# [Material provided]
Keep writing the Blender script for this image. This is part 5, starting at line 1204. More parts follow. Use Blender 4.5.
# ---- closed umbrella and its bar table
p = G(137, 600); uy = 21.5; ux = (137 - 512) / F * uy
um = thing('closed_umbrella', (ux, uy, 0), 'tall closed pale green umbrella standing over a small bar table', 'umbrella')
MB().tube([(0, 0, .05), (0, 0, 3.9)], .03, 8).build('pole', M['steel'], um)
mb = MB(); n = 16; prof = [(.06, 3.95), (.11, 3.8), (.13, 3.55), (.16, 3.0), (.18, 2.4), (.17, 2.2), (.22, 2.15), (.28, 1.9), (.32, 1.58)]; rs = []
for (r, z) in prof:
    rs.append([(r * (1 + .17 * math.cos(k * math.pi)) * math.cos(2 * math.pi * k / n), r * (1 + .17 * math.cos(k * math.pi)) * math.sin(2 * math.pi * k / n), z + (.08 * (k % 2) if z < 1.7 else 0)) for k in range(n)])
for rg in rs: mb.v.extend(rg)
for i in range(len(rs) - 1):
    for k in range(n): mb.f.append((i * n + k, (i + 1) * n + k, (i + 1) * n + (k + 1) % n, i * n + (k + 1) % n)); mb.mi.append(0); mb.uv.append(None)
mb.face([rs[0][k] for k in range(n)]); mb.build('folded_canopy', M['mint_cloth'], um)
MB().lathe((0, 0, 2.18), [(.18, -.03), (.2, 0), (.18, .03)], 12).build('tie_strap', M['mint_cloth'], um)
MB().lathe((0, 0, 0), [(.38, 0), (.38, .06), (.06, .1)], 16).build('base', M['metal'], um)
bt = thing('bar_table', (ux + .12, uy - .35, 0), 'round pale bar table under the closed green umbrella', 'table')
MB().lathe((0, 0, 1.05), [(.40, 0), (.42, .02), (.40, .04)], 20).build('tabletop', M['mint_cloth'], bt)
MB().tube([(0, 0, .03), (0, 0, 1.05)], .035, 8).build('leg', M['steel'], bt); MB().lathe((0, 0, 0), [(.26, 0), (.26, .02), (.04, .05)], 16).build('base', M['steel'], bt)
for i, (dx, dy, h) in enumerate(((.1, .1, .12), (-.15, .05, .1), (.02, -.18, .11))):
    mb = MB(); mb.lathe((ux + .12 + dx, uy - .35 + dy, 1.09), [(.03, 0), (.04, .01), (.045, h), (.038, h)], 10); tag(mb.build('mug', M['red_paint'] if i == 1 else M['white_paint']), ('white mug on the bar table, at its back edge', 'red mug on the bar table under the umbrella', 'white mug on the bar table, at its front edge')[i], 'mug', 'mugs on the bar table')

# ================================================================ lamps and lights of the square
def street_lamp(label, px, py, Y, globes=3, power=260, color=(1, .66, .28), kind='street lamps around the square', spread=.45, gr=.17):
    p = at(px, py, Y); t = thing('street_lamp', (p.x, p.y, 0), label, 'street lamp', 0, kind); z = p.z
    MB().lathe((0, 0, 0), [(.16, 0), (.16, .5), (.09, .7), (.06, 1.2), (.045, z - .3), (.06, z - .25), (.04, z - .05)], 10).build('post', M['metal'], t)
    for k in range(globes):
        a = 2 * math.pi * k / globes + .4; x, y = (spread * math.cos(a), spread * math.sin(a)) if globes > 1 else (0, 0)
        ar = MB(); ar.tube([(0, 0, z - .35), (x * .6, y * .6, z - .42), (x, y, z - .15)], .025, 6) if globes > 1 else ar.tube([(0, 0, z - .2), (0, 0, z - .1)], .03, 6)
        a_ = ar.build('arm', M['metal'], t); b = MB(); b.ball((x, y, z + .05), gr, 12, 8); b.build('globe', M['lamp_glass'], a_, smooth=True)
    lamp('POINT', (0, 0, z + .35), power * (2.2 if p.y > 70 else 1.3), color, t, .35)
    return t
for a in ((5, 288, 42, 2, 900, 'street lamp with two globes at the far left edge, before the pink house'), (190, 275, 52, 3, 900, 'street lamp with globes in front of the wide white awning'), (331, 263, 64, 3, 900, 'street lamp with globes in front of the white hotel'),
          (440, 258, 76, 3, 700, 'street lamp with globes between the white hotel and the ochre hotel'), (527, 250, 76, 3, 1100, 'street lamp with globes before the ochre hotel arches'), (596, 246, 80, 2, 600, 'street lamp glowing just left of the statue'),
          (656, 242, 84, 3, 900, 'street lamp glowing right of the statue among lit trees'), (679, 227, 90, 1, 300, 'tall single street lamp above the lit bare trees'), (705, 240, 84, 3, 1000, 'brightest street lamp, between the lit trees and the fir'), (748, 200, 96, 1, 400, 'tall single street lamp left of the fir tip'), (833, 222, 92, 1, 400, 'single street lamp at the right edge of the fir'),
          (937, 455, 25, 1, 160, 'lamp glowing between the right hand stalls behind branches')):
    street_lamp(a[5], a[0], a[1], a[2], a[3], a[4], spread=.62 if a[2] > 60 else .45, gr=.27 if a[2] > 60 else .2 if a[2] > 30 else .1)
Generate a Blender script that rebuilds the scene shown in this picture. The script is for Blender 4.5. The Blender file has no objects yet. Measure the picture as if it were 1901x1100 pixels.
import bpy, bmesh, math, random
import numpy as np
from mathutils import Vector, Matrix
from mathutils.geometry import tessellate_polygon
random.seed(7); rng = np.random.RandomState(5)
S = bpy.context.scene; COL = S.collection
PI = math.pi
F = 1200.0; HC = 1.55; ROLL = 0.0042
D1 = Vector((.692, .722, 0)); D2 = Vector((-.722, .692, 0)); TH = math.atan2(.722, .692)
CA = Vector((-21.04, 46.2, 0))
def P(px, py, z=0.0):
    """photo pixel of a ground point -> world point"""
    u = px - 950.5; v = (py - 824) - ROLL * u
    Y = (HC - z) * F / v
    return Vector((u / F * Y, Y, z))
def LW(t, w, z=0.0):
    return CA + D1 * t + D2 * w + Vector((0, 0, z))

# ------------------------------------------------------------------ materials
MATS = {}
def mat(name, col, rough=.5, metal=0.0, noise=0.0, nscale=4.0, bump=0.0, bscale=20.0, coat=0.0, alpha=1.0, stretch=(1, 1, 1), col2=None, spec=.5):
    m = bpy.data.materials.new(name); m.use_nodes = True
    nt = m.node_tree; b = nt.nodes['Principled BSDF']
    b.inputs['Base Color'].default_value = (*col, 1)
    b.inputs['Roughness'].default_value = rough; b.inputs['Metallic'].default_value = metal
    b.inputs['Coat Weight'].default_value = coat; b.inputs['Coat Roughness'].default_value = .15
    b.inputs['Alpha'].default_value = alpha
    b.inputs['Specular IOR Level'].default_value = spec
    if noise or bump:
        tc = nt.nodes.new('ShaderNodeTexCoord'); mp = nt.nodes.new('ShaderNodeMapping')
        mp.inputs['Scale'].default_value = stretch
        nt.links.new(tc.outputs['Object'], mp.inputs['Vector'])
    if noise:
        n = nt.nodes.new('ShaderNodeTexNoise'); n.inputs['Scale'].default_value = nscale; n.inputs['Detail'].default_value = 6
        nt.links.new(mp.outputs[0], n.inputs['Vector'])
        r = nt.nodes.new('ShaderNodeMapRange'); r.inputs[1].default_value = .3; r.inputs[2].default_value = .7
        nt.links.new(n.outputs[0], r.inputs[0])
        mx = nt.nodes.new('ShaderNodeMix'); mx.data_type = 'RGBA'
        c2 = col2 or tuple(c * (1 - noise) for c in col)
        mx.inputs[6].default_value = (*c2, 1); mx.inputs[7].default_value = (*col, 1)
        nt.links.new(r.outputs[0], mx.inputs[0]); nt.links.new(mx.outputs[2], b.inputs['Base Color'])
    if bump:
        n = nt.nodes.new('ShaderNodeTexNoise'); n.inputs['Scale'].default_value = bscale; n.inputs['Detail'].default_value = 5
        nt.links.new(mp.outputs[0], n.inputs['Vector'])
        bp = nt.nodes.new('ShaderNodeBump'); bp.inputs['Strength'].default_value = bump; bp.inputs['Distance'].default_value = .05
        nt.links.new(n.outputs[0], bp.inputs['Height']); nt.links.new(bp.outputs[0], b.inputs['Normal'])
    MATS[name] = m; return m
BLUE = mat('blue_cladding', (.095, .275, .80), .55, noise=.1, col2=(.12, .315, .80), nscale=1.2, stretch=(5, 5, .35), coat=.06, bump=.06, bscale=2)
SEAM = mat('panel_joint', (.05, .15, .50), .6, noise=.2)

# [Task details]
Note how many lines in the material hold the word "scene", and give that number with nothing added.

# [In response]
2